Licia Pinelli e gli sconfitti
Ci sono persone che parlano, parlano, parlano e non dicono nulla. Ci sono persone che distillano parole e dicono molto. Licia Rognini vedova Pinelli faceva parte della seconda categoria.
Partiamo quasi dalla fine: nel 2009 il Presidente Napolitano la invita al Quirinale per la cerimonia in ricordo delle vittime delle stragi. Un momento storico che non vuole imporre una storia condivisa – termine insulso – ma risarcire una vittima, anzi “una doppia vittima”, disse il Presidente, perché Pinelli fu prima denigrato e poi pagò con la vita. Un gesto, quello di Napolitano, che rappresentava una rottura storica dell’ipocrisia di Stato che voleva Pino Pinelli non vittima, semmai un anarchico che forse qualche colpa ce l’aveva per la strage di Piazza Fontana. Ai microfoni di Radio Popolare, poco tempo dopo, chiesero a Licia cosa ha pensato dell’invito di Napolitano: “non me l’aspettavo, ero frastornata”. Punto.
Sollecitata a spiegare come avesse reagito all’incontro con la vedova Calabresi – Luigi Calabresi era il commissario che aveva deciso l’arresto di Pinelli e dalla finestra del suo ufficio buttarono giù Pinelli – Licia rispose: “è stato un incontro cordiale”. Punto.
E cosa dire di Mario Calabresi, che aveva scritto un libro comprensibilmente assolutorio sul padre? “I parenti non hanno nessuna colpa in quello che è successo”. Punto.
Licia Pinelli è stata una donna di una caparbietà senza fronzoli, un’implacabile accusatrice degli apparati dello Stato che avevano ordito la strategia della tensione. Senza mai una parola fuori posto, una lacrima, una concessione al compromesso. Le arrestarono il marito la sera della strage di Piazza Fontana e con una fredda telefonata, 3 giorni, dopo le dissero che aveva avuto un incidente.
Alla conferenza stampa della notte il Questore Guida s’inventò l’ignobile bugia di un Pinelli che urlando “Viva l’anarchia” si lanciava dalla finestra perché il suo alibi era crollato.
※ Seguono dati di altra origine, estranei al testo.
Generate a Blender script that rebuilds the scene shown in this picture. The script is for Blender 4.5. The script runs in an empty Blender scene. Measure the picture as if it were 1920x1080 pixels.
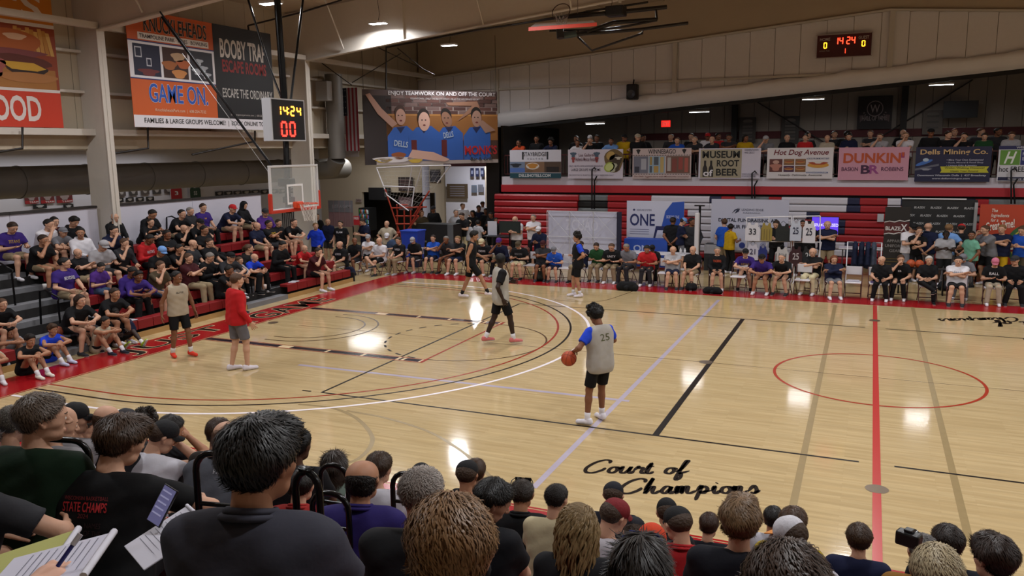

Orribili personaggi che non hanno mai pagato per tutto quel fango lanciato su un innocente.
Da allora Licia non ha mai deviato dal suo percorso di ricerca della verità e della giustizia. Senza illusioni. E’ stata una testimone granitica dei piani eversivi che hanno stritolato decine di innocenti in questi anni. Adesso spetta alle figlie Silvia e Claudia andare avanti.
Se volete capire l’Italia degli ultimi 60 anni leggete “Una storia quasi soltanto mia”, una lunga intervista che Piero Scaramucci ha costruito in mesi di conversazioni con Licia Pinelli.
A pagina 19 c’è questo dialogo che vale più di un libro di storia:
P. – Ti senti sconfitta?
L. – No.
P. – Però hai perso.
L. – Non mi sento sconfitta perché ho fatto tutto quello che potevo fare nell’ambito della legalità. Gli sconfitti sono coloro che non hanno avuto il coraggio di arrivare a scoprire la verità. Caizzi (uno dei magistrati che si occupò del caso n.d.r) ha parlato di “morte accidentale”, Amati (magistrato sponsor della pista anarchica n.d.r.) di “suicidio”, D’Ambrosio (il giudice che archiviò il procedimento) di “disgrazia plausibile”. Dimmi tu chi sono gli sconfitti.
Vero: Licia Rognini vedova Pinelli non è mai stata sicuramente una sconfitta.